[Begin Data]

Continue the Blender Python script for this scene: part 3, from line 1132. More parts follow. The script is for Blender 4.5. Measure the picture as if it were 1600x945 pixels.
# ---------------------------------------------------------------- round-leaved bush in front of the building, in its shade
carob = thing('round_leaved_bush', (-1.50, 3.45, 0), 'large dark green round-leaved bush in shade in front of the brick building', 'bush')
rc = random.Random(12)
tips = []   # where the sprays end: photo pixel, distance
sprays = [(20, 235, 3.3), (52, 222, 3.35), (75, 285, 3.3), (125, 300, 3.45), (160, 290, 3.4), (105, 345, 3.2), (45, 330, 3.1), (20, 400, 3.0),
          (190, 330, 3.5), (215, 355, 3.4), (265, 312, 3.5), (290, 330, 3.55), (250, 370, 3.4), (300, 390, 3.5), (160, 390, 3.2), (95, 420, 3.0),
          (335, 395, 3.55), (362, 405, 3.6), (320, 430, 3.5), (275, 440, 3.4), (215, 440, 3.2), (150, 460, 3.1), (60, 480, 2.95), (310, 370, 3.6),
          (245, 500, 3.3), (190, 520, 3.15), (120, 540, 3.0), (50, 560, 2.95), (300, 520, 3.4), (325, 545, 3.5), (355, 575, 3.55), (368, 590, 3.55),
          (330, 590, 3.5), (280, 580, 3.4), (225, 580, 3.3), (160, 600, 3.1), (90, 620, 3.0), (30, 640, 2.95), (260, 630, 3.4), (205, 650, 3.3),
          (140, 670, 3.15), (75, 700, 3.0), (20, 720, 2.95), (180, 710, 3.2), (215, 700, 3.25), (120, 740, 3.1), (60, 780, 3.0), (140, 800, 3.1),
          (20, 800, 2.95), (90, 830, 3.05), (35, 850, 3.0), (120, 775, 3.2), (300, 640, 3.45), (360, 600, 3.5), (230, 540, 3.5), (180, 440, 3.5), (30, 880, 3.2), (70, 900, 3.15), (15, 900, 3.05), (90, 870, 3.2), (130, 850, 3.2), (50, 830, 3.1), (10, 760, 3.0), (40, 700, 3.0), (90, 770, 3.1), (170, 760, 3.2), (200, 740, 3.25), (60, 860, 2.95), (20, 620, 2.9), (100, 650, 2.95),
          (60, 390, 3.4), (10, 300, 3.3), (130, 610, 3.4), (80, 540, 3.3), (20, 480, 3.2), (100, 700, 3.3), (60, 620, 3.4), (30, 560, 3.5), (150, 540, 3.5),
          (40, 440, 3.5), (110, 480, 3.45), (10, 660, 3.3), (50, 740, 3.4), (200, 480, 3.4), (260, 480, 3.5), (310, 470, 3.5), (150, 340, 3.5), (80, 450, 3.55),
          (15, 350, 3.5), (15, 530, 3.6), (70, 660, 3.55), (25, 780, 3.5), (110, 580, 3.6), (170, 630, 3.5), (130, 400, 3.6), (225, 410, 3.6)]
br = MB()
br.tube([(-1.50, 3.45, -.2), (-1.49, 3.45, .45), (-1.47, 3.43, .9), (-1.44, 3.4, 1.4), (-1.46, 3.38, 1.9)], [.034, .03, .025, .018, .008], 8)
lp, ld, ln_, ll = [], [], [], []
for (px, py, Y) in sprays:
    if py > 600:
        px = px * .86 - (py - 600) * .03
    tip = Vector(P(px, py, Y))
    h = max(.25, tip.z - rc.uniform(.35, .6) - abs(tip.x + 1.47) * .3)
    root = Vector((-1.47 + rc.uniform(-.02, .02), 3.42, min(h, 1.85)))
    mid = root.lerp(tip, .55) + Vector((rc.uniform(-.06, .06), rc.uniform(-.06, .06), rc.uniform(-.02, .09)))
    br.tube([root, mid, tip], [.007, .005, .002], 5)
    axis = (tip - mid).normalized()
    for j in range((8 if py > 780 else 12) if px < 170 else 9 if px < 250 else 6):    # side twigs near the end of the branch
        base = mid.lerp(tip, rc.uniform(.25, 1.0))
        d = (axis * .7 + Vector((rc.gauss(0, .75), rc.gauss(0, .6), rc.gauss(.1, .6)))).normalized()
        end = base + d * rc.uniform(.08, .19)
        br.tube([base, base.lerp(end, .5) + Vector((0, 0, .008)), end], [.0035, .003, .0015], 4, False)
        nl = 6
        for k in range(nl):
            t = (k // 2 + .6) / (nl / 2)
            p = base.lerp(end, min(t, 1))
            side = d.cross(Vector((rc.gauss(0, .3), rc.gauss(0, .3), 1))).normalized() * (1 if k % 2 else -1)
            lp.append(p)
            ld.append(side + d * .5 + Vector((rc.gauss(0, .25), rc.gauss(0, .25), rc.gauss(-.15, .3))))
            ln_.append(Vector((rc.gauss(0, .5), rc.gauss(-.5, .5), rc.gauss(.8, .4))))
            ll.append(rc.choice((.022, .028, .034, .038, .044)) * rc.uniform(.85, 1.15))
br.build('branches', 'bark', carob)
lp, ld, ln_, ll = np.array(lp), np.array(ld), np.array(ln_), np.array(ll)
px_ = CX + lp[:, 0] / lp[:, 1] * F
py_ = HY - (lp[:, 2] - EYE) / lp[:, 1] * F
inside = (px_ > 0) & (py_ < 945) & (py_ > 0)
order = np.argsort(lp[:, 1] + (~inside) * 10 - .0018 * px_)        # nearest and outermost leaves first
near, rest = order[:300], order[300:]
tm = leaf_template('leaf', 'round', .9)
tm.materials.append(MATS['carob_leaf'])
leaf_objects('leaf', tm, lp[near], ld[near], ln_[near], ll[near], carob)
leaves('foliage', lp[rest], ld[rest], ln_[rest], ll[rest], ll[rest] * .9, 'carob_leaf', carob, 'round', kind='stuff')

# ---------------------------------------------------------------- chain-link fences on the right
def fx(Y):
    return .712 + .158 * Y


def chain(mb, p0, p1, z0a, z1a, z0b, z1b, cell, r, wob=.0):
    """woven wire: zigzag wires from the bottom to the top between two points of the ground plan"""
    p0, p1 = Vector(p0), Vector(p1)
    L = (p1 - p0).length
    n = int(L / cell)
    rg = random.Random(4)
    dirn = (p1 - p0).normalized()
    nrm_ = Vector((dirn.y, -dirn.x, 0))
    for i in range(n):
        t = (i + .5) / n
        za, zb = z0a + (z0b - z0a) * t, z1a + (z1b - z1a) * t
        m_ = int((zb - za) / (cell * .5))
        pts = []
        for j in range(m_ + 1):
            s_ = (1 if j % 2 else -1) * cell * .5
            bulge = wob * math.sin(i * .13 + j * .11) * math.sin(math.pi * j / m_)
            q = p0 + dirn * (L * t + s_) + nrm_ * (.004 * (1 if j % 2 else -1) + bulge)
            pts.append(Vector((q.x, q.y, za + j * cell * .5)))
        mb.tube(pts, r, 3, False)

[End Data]

The request: Report every line in the data above in which the word "from" appears.

Solution to this task:
Continue the Blender Python script for this scene: part 3, from line 1132. More parts follow. The script is for Blender 4.5. Measure the picture as if it were 1600x945 pixels.
    """woven wire: zigzag wires from the bottom to the top between two points of the ground plan"""